More and more filmmakers are seeing the light. That's Cinema RAW Light, the Canon-developed compact RAW file format that allows creatives to achieve results that are simply not possible with other codecs.
Filming in RAW gives you more options in post-production, but the file format has been hard to accommodate in the past. Canon Cinema RAW Light, first introduced with the release of the Canon EOS C200 video camera, makes using RAW faster and easier than ever.
RAW filming ensures optimum control over picture quality and enables creative and technical decisions to be made later in post-production. Previously, that flexibility had come at the price of large file sizes, making the storage and transfer of 4K RAW files on location and in the edit suite a challenge.
Canon's Cinema RAW Light format alleviates this problem, offering a significant reduction in file size without sacrificing image quality or grading and compositing headroom. Featured in the entire current Cinema EOS range, the Cinema RAW Light format allows filmmakers to realise the widest dynamic range of the camera's sensor in a file that's approximately a third to a fifth of the size of a standard Cinema RAW file.
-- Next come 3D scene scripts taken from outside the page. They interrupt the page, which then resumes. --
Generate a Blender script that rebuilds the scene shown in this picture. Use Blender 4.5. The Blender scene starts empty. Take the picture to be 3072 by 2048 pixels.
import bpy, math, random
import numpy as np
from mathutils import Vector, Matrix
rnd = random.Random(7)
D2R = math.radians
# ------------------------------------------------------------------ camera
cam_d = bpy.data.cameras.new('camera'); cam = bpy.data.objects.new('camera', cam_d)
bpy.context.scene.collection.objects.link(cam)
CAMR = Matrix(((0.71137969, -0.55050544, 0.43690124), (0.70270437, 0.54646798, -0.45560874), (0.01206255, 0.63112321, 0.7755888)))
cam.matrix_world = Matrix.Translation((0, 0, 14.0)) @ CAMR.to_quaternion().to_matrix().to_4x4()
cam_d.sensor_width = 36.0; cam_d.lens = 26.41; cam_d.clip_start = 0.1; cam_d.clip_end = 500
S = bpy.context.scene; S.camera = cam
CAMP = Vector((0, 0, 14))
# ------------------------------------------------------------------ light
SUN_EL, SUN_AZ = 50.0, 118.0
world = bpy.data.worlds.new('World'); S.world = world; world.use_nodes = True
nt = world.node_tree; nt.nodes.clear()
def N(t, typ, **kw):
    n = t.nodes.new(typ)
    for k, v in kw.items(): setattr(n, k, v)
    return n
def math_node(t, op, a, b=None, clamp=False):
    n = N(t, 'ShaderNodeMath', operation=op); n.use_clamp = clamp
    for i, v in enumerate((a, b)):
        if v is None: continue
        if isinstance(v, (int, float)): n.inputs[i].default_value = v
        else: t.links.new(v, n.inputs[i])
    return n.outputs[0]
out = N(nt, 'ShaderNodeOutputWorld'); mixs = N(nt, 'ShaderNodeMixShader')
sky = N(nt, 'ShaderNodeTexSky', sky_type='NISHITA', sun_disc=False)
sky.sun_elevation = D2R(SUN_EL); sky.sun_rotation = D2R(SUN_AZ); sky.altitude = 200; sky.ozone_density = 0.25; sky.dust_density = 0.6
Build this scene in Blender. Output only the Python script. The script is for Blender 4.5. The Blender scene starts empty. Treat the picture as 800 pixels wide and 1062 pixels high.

"RAW scares a lot of people because they think it's hard to handle, but it's not," says advertising filmmaker Brett Danton, a convert to the Cinema RAW Light format. His thoughts are echoed by Ollie Kenchington, who runs an award-winning corporate film production agency and is one of the world's best-known colour grading experts. "From a colourist's point of view Cinema RAW Light is a fantastic codec to work with – there's just so much data inside of it. But it's also a very low CPU load codec, which means that it can play back very easily. Those two things are kind of the holy grail: lots and lots of data, but lightweight enough to edit with a laptop."
Canon Cinema EOS cameras offer scalable 12-bit Cinema RAW Light LT, ST and HQ options, each offering a unique balance of fidelity and bitrate, as well as a variety of sensor modes / resolutions including Full Frame, Super 35mm and Super 16mm.